- **Aim of the exercise**: Below are records; reproduce exactly the lines from the one that has "Generate a Blender" through the one that has "axis=-1, keepdims=True), 1e-9)", ends included, and nothing more.

****************

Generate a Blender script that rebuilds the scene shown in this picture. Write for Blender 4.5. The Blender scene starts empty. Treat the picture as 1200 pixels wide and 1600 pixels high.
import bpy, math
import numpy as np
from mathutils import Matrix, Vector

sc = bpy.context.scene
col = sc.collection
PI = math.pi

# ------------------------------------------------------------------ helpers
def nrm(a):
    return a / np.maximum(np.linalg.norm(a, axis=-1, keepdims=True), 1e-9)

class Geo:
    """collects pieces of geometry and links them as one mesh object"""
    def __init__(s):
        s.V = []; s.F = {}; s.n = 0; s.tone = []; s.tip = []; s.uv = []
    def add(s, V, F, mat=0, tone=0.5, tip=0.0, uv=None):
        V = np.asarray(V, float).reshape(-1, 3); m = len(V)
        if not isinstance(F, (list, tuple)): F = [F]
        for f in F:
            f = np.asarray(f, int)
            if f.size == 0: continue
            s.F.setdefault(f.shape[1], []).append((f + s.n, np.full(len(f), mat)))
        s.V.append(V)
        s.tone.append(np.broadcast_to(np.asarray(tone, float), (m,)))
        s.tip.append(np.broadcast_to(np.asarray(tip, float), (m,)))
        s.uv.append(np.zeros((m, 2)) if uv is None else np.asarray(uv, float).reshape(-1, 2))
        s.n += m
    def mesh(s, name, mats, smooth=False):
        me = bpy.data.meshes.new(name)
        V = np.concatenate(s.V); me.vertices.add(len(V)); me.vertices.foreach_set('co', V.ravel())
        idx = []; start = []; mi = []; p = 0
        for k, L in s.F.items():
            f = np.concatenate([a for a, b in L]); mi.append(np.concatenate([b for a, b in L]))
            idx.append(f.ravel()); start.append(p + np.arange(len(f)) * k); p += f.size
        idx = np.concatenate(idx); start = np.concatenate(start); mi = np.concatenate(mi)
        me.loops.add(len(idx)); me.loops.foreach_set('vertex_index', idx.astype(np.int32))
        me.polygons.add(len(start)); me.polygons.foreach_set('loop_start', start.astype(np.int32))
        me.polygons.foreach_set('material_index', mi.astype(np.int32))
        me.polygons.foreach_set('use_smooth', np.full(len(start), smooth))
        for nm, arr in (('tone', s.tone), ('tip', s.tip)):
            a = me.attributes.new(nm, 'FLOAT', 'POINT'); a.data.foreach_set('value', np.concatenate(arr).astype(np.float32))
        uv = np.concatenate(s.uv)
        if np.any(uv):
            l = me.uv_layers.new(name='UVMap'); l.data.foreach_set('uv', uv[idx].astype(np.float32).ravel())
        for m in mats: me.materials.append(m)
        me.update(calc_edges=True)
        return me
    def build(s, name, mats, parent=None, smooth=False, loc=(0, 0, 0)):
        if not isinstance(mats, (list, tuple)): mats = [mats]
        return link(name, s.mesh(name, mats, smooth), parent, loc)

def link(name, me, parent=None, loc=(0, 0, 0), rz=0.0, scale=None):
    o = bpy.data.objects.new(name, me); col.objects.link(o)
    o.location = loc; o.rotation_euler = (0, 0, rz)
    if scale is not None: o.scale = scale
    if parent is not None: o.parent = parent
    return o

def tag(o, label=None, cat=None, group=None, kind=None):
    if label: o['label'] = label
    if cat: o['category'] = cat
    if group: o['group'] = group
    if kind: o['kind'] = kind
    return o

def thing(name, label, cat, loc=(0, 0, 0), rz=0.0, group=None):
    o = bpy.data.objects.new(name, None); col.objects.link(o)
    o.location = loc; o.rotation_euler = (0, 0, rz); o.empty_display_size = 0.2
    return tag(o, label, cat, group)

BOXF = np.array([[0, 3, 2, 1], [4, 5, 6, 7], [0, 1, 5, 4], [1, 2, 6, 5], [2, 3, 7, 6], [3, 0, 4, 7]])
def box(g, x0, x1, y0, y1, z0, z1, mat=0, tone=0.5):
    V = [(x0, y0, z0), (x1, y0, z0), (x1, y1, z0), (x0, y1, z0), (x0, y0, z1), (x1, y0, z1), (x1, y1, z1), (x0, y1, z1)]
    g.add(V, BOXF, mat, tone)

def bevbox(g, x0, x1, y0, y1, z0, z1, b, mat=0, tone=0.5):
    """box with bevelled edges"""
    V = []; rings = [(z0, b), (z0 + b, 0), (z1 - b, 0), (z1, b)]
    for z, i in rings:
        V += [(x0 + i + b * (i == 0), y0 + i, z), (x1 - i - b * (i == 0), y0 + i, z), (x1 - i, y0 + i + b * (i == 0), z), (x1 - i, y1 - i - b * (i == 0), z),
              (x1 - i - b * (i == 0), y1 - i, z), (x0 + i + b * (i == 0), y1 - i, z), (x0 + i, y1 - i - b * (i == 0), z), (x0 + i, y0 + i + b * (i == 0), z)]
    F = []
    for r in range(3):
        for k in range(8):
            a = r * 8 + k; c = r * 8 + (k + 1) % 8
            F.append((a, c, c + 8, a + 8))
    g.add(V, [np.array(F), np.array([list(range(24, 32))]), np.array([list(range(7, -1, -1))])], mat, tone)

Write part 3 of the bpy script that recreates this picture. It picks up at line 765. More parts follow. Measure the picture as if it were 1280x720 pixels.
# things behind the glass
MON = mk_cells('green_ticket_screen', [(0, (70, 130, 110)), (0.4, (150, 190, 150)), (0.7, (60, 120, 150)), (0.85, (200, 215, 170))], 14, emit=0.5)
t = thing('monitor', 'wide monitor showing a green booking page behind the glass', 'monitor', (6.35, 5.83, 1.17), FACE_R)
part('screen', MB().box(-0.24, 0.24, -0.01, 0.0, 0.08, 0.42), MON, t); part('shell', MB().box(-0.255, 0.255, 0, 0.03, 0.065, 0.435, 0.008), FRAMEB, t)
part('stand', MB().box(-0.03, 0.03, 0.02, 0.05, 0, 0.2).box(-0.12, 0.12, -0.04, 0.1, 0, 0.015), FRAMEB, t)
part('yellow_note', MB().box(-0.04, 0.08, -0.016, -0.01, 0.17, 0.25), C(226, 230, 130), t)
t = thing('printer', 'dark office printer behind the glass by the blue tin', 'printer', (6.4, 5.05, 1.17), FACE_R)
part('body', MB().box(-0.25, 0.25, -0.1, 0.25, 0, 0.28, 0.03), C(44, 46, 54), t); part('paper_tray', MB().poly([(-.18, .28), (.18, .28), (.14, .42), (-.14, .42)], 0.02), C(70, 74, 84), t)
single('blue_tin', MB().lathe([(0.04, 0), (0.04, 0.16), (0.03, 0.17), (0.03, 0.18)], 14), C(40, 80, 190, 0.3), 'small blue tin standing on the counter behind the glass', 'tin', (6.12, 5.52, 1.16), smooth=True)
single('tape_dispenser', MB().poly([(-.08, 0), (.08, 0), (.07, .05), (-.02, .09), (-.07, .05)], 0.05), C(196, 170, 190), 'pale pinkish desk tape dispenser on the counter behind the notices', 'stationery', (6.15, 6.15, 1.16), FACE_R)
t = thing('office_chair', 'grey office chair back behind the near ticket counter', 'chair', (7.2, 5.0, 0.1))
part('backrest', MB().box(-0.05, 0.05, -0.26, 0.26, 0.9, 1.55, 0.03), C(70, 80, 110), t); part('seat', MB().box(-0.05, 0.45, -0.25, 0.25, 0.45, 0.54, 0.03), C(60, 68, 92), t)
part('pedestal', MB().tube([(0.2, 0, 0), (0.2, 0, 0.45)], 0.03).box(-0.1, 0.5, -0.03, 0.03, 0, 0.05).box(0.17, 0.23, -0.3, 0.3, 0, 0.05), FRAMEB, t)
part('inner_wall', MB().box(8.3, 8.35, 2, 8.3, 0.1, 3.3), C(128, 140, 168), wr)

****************

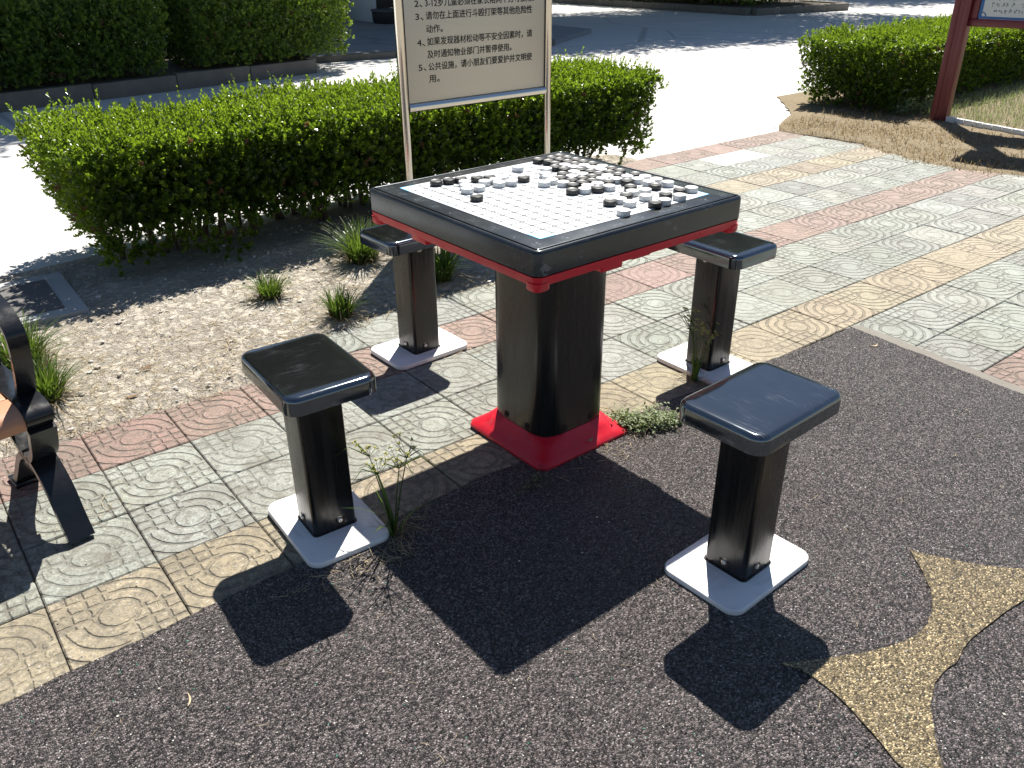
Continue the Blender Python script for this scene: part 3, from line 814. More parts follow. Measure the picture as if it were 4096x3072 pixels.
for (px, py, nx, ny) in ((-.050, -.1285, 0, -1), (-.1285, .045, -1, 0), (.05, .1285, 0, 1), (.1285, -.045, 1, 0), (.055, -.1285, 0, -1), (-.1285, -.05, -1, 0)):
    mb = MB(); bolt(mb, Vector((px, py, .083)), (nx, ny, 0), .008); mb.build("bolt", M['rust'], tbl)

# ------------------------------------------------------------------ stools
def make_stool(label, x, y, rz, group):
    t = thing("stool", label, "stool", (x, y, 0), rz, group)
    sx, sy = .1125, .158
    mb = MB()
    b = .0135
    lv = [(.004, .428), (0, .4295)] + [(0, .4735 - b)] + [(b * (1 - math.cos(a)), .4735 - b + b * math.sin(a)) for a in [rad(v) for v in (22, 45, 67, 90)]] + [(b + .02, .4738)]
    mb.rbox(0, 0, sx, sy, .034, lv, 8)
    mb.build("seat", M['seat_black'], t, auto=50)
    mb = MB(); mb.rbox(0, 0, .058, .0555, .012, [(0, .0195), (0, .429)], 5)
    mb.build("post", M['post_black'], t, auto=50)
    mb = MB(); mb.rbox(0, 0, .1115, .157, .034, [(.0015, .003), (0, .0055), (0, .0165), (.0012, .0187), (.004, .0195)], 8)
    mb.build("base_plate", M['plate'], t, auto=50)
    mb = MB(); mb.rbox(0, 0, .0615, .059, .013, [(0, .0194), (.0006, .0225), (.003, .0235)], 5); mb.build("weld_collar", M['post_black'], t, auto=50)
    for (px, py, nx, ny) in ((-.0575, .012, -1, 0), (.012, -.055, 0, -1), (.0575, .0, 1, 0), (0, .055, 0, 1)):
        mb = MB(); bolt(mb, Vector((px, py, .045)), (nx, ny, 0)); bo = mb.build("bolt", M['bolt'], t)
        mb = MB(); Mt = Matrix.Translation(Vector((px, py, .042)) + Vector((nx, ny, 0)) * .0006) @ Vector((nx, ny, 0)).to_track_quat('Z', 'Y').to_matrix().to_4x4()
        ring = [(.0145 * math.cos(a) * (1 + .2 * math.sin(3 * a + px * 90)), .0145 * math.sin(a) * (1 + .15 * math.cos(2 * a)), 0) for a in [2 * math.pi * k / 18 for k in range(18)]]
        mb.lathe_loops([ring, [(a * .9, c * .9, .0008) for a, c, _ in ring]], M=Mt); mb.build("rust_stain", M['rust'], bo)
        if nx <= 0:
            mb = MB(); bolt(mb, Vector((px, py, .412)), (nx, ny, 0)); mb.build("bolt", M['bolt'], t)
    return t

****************

- **In response**:
Generate a Blender script that rebuilds the scene shown in this picture. Write for Blender 4.5. The Blender scene starts empty. Treat the picture as 1200 pixels wide and 1600 pixels high.
import bpy, math
import numpy as np
from mathutils import Matrix, Vector

sc = bpy.context.scene
col = sc.collection
PI = math.pi

# ------------------------------------------------------------------ helpers
def nrm(a):
    return a / np.maximum(np.linalg.norm(a, axis=-1, keepdims=True), 1e-9)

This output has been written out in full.